Mais uma vez o Supremo Tribunal Federal explicitou uma disputa interna entre dois grupos com visões distintas do que seja a aplicação do Direito. Uma divisão quase filosófica. O julgamento do habeas corpus do ex-ministro Antonio Palocci acabou mais uma vez em 6 a 5, com a presidente Cármen Lúcia desempatando, e o que estava em jogo era justamente uma visão chamada garantista, que coloca o instrumento do habeas corpus como símbolo da liberdade individual, e a dos consequencialistas, que, sem desmerecer a importância do habeas corpus, consideram que ele não pode ser utilizado para interromper um processo, ou favorecer um condenado a sair da prisão quando isso pode representar um perigo à ordem pública.
Houve ontem uma discussão que reflete bem essas visões de mundo em conflito. O ministro Marco Aurélio disse que o tempo excessivo da prisão provisória de Palocci, cerca de um ano e meio, já era por si só uma razão para dar-se o habeas corpus.
O relator Edson Fachin rebateu a tese, mostrando que os fatos que basearam a prisão, a complexidade do processo, com inúmeras testemunhas espalhadas pelo país, e uma condenação no meio tempo justificavam plenamente o período que o ministro Gilmar Mendes chama de “alongado” das prisões provisórias da Operação Lava-Jato.
O próprio Gilmar hoje, corroborando com o jargão que o ministro Marco Aurélio cunhou — “tempos estranhos” — disse, às vezes até mesmo emocionado, que se estava criando um novo Direito no país, o “Direito de Curitiba”, que não respeita os direitos dos acusados e favorece o desrespeito ao devido processo legal.
Além de criar condições para práticas corruptas a pretexto de combater a corrupção, citando casos de procuradores envolvidos em acusações de negócios escusos. Outros rebatem que há uma nova ordem querendo surgir no país, e uma velha ordem que resiste com valores e práticas antigas, que não funcionam.
Esta nova ordem corresponderia a uma imensa demanda da sociedade, por integridade, idealismo, patriotismo, uma energia muita explícita nas ruas. A crítica de Gilmar Mendes, mais uma vez, foi também contra o que chama de “imprensa opressiva”, e em todos os votos recentes ele defende que um juiz, especialmente do Supremo, não pode se deixar pressionar pela opinião pública, ou opinião publicada, como gosta de dizer.
Os consequencialistas já veem a questão de outro modo: um juiz não deve decidir de acordo com o clamor público, muito menos em processo criminal, o que não quer dizer que um tribunal constitucional não deva ser capaz de interpretar o sentimento da sociedade e se alinhar a ele sempre que isso seja compatível com a Constituição.
O papel contramajoritário do Supremo, que os garantistas defendem, seria importante nessa outra visão, mas é usado no mundo inteiro muito raramente.
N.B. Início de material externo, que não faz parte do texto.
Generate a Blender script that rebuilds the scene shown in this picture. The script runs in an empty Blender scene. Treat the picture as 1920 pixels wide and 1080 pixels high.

O normal é que as decisões da Suprema Corte correspondam aos anseios da sociedade, porque os juízes vêm dessa sociedade e interagem com a população em diversos níveis de contato e incorporam o sentimento do meio social em que vivem.
Nessa perspectiva, o Tribunal se capitaliza porque ele é capaz de interpretar o sentimento da sociedade, e quando tem de ser contramajoritário, tem credibilidade. Na disputa aberta entre esses dois grupos, o ministro Marco Aurélio Mello deu indiretas para a procuradora-geral da República, Raquel Dodge, e para o colega Luís Roberto Barroso, lamentando que se vá para o exterior dizer que a Justiça brasileira é seletiva — o que os dois afirmaram em seminários internacionais.
O fato é que plenário está dividido filosoficamente em relação à aplicação do Direito, uma divisão exacerbada pela Operação Lava-Jato. É mais explícita do que em qualquer outro tempo, os consequencialistas, pragmáticos no sentido não pejorativo do termo, querem julgar com base nos fatos, e não em teses idealistas. Não se apegam ferrenhamente a textos literais que podem significar a impunidade, como no caso da disputa entre a prisão em segunda instância e o trânsito em julgado.